YOUR TASK: Beginning with the line containing "1080 pixels high." and ending with the last line, repeat the records exactly.

DATA PROVIDED:

══════════

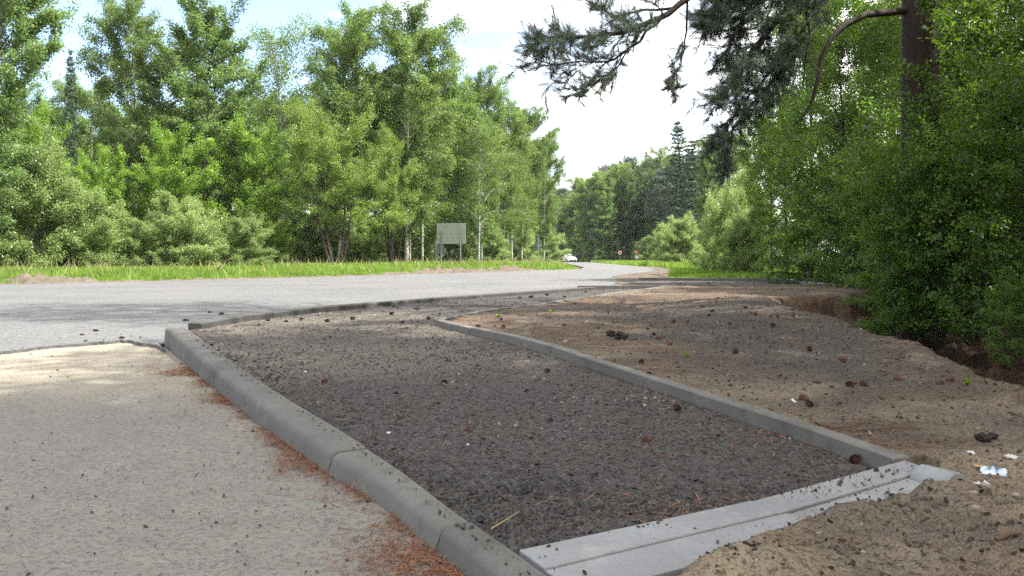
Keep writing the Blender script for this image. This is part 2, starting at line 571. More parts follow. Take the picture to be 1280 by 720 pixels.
# ------------------------------------------------------------------ ground sheet
DITCH = [(2.55, -4), (2.7, 2.0), (2.86, 4.3), (2.9, 5.0), (3.2, 6.0), (3.28, 6.6), (3.22, 7.7), (3.25, 9.1), (3.35, 11.0), (3.7, 12.9), (4.6, 13.7), (5.6, 13.9), (6.4, 15.2), (7.6, 17.5), (9.5, 20), (30, 30)]


def ditch_amount(x, y):
    d, s = dist_pl(DITCH, x, y)
    wob = 0.55 * fbm(x * 1.5, y * 1.5, 5, 4) + 0.16 * fbm(x * 7, y * 7, 6, 3)
    sd = -s * d + wob                       # positive on the right hand side
    return sd


def polar_grid(r, th):
    rr, tt = np.meshgrid(r, th, indexing='ij')
    x = rr * np.sin(tt); y = rr * np.cos(tt)
    nr, nc = rr.shape
    i = np.arange(nr - 1)[:, None] * nc + np.arange(nc - 1)[None, :]
    f = np.stack([i, i + 1, i + nc + 1, i + nc], -1).reshape(-1, 4)
    return x.ravel(), y.ravel(), f


def verge_dist(x, y):
    d, s = dist_pl(L_EDGE, x, y)
    return d * s                              # positive on the far (left) side of the road


r = 1.0 * np.exp(np.linspace(0, math.log(560), 240))
th = np.linspace(-math.pi, math.pi, 361)
x, y, f = polar_grid(r, th)
x = np.append(x, 0); y = np.append(y, 0)
zz = far_drop(y) - 0.05
sd = ditch_amount(x, y)
near = (y > -10) & (y < 40) & (x > 0) & (x < 60)
zz = np.where(near, zz - 0.55 * sstep(sd / 0.9) * (x < 30), zz)
vd = verge_dist(x, y)
zz = zz + np.where((vd > 0.5) & (vd < 40), 0.12 * sstep((vd - .5) / 6) + 0.12 * fbm(x * .5, y * .5, 3), 0)
n0 = len(zz) - 1
ring = np.stack([np.full(360, n0), np.arange(360) + 1, np.arange(360)], -1)
me = new_mesh('ground', np.stack([x, y, zz], -1), [f, ring], True)
gr = sstep((vd - 0.3) / 0.5) * (1 - sstep((vd - 13 - 2 * fbm(x * .3, y * .3, 9)) / 4))
right_verge = (y > 22) & (x > 2) & (vd < -2)
gr = np.where(right_verge, 1 - sstep((x - (9.5 + 0.085 * np.maximum(0, y - 26)) - 1.5) / 3), gr)
gr = np.where((np.abs(x) > 300) | (np.abs(y) > 400), 0, gr)
set_attr(me, 'grass', np.clip(gr, 0, 1))
ds, _ = dist_pl(SHOULDER + SHOULDER[:1], x, y)
sh = np.where(pip(SHOULDER, x, y), 1.0, np.clip(1 - ds / 0.7, 0, 1))
set_attr(me, 'gravel', np.clip(sh, 0, 1))
o = link('ground', me, M['ground']); o['kind'] = 'structure'

# fine gravel shoulder sheet beside the road end
def fan_sheet(poly, z, step, zfun=None):
    poly = np.asarray(poly)
    xs = np.arange(poly[:, 0].min() - step, poly[:, 0].max() + step, step)
    ys = np.arange(poly[:, 1].min() - step, poly[:, 1].max() + step, step)
    X, Y = np.meshgrid(xs, ys, indexing='ij')
    ins = pip(poly, X, Y)
    nx, ny = X.shape
    i = np.arange(nx - 1)[:, None] * ny + np.arange(ny - 1)[None, :]
    keep = (ins[:-1, :-1] | ins[1:, :-1] | ins[1:, 1:] | ins[:-1, 1:])
    f = np.stack([i, i + ny, i + ny + 1, i + 1], -1)[keep]
    Z = z + (zfun(X, Y) if zfun else 0) - np.where(ins, 0, 0.08)
    v = np.stack([X, Y, Z], -1).reshape(-1, 3)
    used = np.unique(f); mp = np.full(len(v), -1); mp[used] = np.arange(len(used))
    return v[used], mp[f]


v, f = fan_sheet(SHOULDER, 0.035, 0.25, lambda X, Y: far_drop(Y) + 0.10 * fbm(X * 1.5, Y * 1.5, 31) )
o = link('gravel_shoulder', new_mesh('gravel_shoulder', v, f, True), M['dirt']); o['kind'] = 'structure'

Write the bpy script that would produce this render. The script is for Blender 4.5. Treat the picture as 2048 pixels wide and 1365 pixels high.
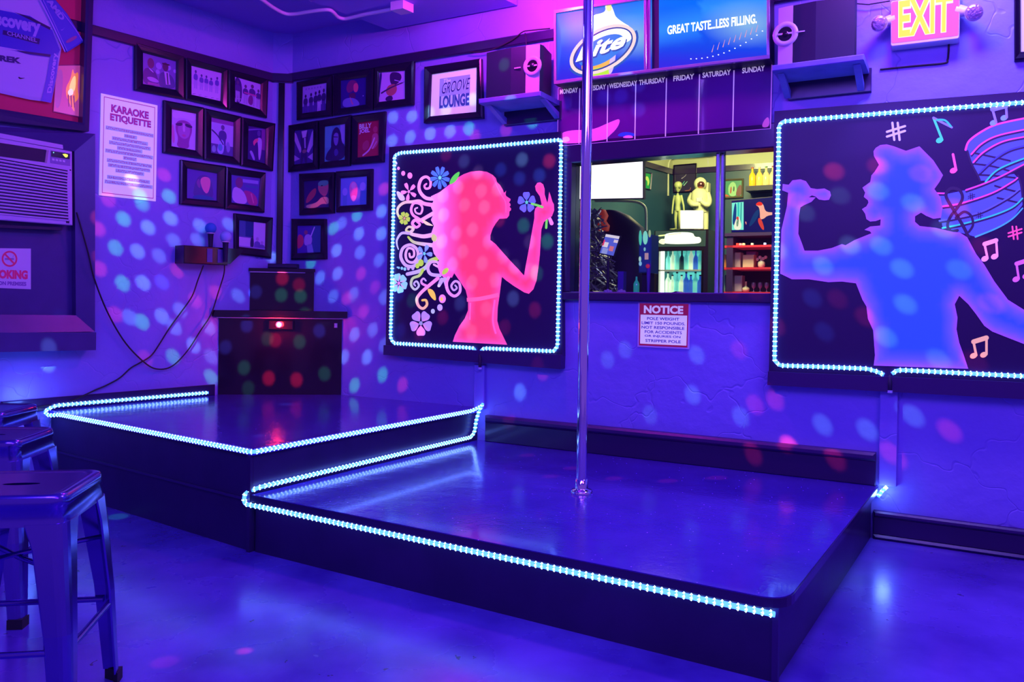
import bpy, bmesh, math, random
from mathutils import Vector as V, Matrix, geometry
random.seed(7)
for o in list(bpy.data.objects): bpy.data.objects.remove(o)
SC = bpy.context.scene
COL = SC.collection
PI = math.pi

# ------------------------------------------------------------------ camera
F, CX, CY, TH, EYE = 1600.0, 1024.0, 600.0, 0.0145, 1.1      # focal length, principal point (2048x1365 frame), roll, eye height
cam = bpy.data.cameras.new('camera'); co = bpy.data.objects.new('camera', cam); COL.objects.link(co)
co.location = (0, 0, EYE)
co.rotation_euler = (Matrix.Rotation(PI/2, 4, 'X') @ Matrix.Rotation(TH, 4, 'Z')).to_euler()
cam.sensor_width = 36; cam.lens = F/2048*36; cam.shift_y = -(682.5-CY)/2048
cam.clip_start = .05; cam.clip_end = 60
SC.camera = co
SC.view_settings.view_transform = 'Standard'; SC.view_settings.look = 'None'
SC.view_settings.gamma = 1; SC.view_settings.exposure = 0; SC.view_settings.use_curve_mapping = False
SC.cycles.use_denoising = True
SC.cycles.max_bounces = 5; SC.cycles.adaptive_threshold = .02; SC.cycles.sample_clamp_indirect = 4; SC.cycles.sample_clamp_direct = 0
SC.cycles.caustics_reflective = False; SC.cycles.caustics_refractive = False

# ------------------------------------------------------------------ world and main lights
W = bpy.data.worlds.new('world'); SC.world = W; W.use_nodes = True
bg = W.node_tree.nodes['Background']; bg.inputs[0].default_value = (.25, .085, 1, 1); bg.inputs[1].default_value = .58

def light(kind, name, loc, energy, color, target=None, size=.1, size_y=None, spot=None, blend=.3):
    l = bpy.data.lights.new(name, kind); l.energy = energy; l.color = color
    o = bpy.data.objects.new(name, l); COL.objects.link(o); o.location = loc
    if kind == 'AREA':
        l.shape = 'RECTANGLE'; l.size = size; l.size_y = size_y or size
    else:
        l.shadow_soft_size = size
    if spot: l.spot_size = spot; l.spot_blend = blend
    if target is not None:
        o.rotation_euler = (V(target)-V(loc)).to_track_quat('-Z', 'Y').to_euler()
    return o
light('AREA', 'blue_ceiling_wash', (-.5, .9, 2.86), 120, (.20, .085, 1), (-1.2, 4.6, 1.0), 2.0, .9)
light('AREA', 'violet_ceiling_wash', (1.7, .9, 2.86), 44, (.36, .05, 1), (1.4, 3.8, 1.2), 1.4, .8)
light('AREA', 'blue_stage_fill', (-1.15, 4.15, 2.86), 42, (.22, .2, 1), (-1.0, 3.6, 0), .26, .26)  # unseen light added for a bright patch on the floor, no fixture
light('AREA', 'white_blue_side_fill', (1.72, 3.2, 2.86), 30, (.26, .24, 1), (1.6, 2.6, 0), .32, .32)  # second added light for the floor patch at right, no fixture
light('POINT', 'magenta_bar_lamp', (-.02, 4.14, 2.80), 40, (1, .04, .8), None, .08)
light('POINT', 'magenta_side_lamp', (1.5, 3.25, 2.86), 14, (.9, .05, 1), None, .08)

# ------------------------------------------------------------------ room coordinates
c_, s_ = math.cos(TH), math.sin(TH)
EYEV = V((0, 0, EYE))
def ray(px, py):
    dx, dy = px-CX, py-CY
    return V(((dx*c_+dy*s_)/F, 1, -(-dx*s_+dy*c_)/F))
def atz(px, py, z):
    r = ray(px, py); return EYEV+r*((z-EYE)/r.z)
class Wall:                                   # a vertical wall: s along it, n out into the room, z up
    def __init__(self, origin, d, n): self.o = V(origin); self.d = V(d).normalized(); self.n = V(n).normalized()
    def p(self, s, n, z): return self.o+self.d*s+self.n*n+V((0, 0, z))
    def at(self, px, py, n=0.0):
        r = ray(px, py); q = self.o+self.n*n; t = (q-EYEV).dot(self.n)/r.dot(self.n); return EYEV+r*t
    def sz(self, px, py, n=0.0):
        q = self.at(px, py, n)-self.o; return q.dot(self.d), q.z
    def shifted(self, dn): return Wall(self.o+self.n*dn, self.d, self.n)
K0 = V((-1.645, 5.661, 0))                     # the room corner
BW = Wall(K0, (.874, -.486, 0), (-.486, -.874, 0))
LW = Wall(K0, (-.623, -.782, 0), (.782, -.623, 0))   # s grows towards the camera
H1, H2, CEIL = .25, .445, 2.946

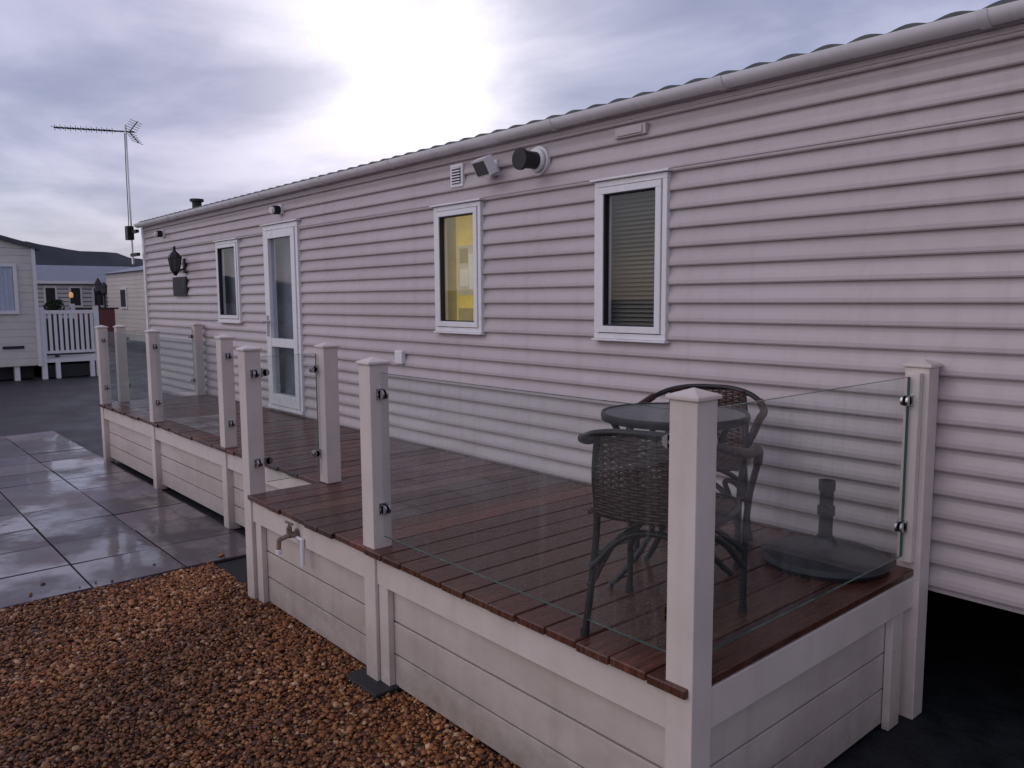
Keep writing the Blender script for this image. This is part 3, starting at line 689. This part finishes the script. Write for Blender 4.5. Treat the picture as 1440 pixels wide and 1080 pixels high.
cmb=nt.n('ShaderNodeCombineXYZ'); nt.l(math_('DIVIDE',sep.outputs[0],zc),cmb.inputs[0]); nt.l(math_('DIVIDE',sep.outputs[1],zc),cmb.inputs[1])
n1=nt.n('ShaderNodeTexNoise',i_Scale=1.15,i_Detail=8,i_Roughness=.54,i_Distortion=.35); nt.l(cmb.outputs[0],n1.inputs['Vector'])
cl=ramp(nt,n1.outputs[0],[(.34,(.20,.20,.30)),(.47,(.285,.27,.385)),(.58,(.42,.385,.51)),(.72,(.54,.52,.63))])
def lobe(v,p):
    g=Vector(v).normalized(); d=nt.n('ShaderNodeVectorMath',operation='DOT_PRODUCT'); nt.l(gen,d.inputs[0]); d.inputs[1].default_value=g
    return math_('POWER',math_('MAXIMUM',d.outputs['Value'],0),p)
g1=lobe((-.875,.575,.29),85); g2=lobe((-.875,.57,.40),26); g3=lobe((-.1,-.9,.5),1.5); g4=lobe((-.85,.5,.05),20)
brk=ramp(nt,n1.outputs[0],[(.36,(.12,)*3),(.56,(1,)*3)])
g12=math_('ADD',math_('MULTIPLY',g1,.78),math_('MULTIPLY',math_('MULTIPLY',g2,.5),brk.outputs[0]))
def addc(colout,fac,c):
    mx=nt.n('ShaderNodeVectorMath',operation='MULTIPLY_ADD'); mx.inputs[0].default_value=c
    cc=nt.n('ShaderNodeCombineXYZ'); [nt.l(fac,cc.inputs[i]) for i in range(3)]
    nt.l(cc.outputs[0],mx.inputs[1]); nt.l(colout,mx.inputs[2]); return mx.outputs[0]
o=addc(cl.outputs[0],g12,(.70,.67,.60)); o=addc(o,g3,(.32,.26,.285)); o=addc(o,g4,(.15,.075,.11))
bg2=nt.n('ShaderNodeBackground',i_Strength=.88); nt.l(o,bg2.inputs[0])
ad=nt.n('ShaderNodeAddShader'); nt.l(bg1.outputs[0],ad.inputs[0]); nt.l(bg2.outputs[0],ad.inputs[1]); nt.l(ad.outputs[0],out.inputs[0])
sun=bpy.data.lights.new('sun','SUN'); sun.energy=.2; sun.angle=math.radians(35); sun.color=(1,.90,.86)
so=bpy.data.objects.new('sun',sun); C.objects.link(so); so.rotation_euler=Vector((.25,.9,-.75)).to_track_quat('-Z','Y').to_euler()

══════════

TASK ANSWER:
Keep writing the Blender script for this image. This is part 3, starting at line 689. This part finishes the script. Write for Blender 4.5. Treat the picture as 1440 pixels wide and 1080 pixels high.
cmb=nt.n('ShaderNodeCombineXYZ'); nt.l(math_('DIVIDE',sep.outputs[0],zc),cmb.inputs[0]); nt.l(math_('DIVIDE',sep.outputs[1],zc),cmb.inputs[1])
n1=nt.n('ShaderNodeTexNoise',i_Scale=1.15,i_Detail=8,i_Roughness=.54,i_Distortion=.35); nt.l(cmb.outputs[0],n1.inputs['Vector'])
cl=ramp(nt,n1.outputs[0],[(.34,(.20,.20,.30)),(.47,(.285,.27,.385)),(.58,(.42,.385,.51)),(.72,(.54,.52,.63))])
def lobe(v,p):
    g=Vector(v).normalized(); d=nt.n('ShaderNodeVectorMath',operation='DOT_PRODUCT'); nt.l(gen,d.inputs[0]); d.inputs[1].default_value=g
    return math_('POWER',math_('MAXIMUM',d.outputs['Value'],0),p)
g1=lobe((-.875,.575,.29),85); g2=lobe((-.875,.57,.40),26); g3=lobe((-.1,-.9,.5),1.5); g4=lobe((-.85,.5,.05),20)
brk=ramp(nt,n1.outputs[0],[(.36,(.12,)*3),(.56,(1,)*3)])
g12=math_('ADD',math_('MULTIPLY',g1,.78),math_('MULTIPLY',math_('MULTIPLY',g2,.5),brk.outputs[0]))
def addc(colout,fac,c):
    mx=nt.n('ShaderNodeVectorMath',operation='MULTIPLY_ADD'); mx.inputs[0].default_value=c
    cc=nt.n('ShaderNodeCombineXYZ'); [nt.l(fac,cc.inputs[i]) for i in range(3)]
    nt.l(cc.outputs[0],mx.inputs[1]); nt.l(colout,mx.inputs[2]); return mx.outputs[0]
o=addc(cl.outputs[0],g12,(.70,.67,.60)); o=addc(o,g3,(.32,.26,.285)); o=addc(o,g4,(.15,.075,.11))
bg2=nt.n('ShaderNodeBackground',i_Strength=.88); nt.l(o,bg2.inputs[0])
ad=nt.n('ShaderNodeAddShader'); nt.l(bg1.outputs[0],ad.inputs[0]); nt.l(bg2.outputs[0],ad.inputs[1]); nt.l(ad.outputs[0],out.inputs[0])
sun=bpy.data.lights.new('sun','SUN'); sun.energy=.2; sun.angle=math.radians(35); sun.color=(1,.90,.86)
so=bpy.data.objects.new('sun',sun); C.objects.link(so); so.rotation_euler=Vector((.25,.9,-.75)).to_track_quat('-Z','Y').to_euler()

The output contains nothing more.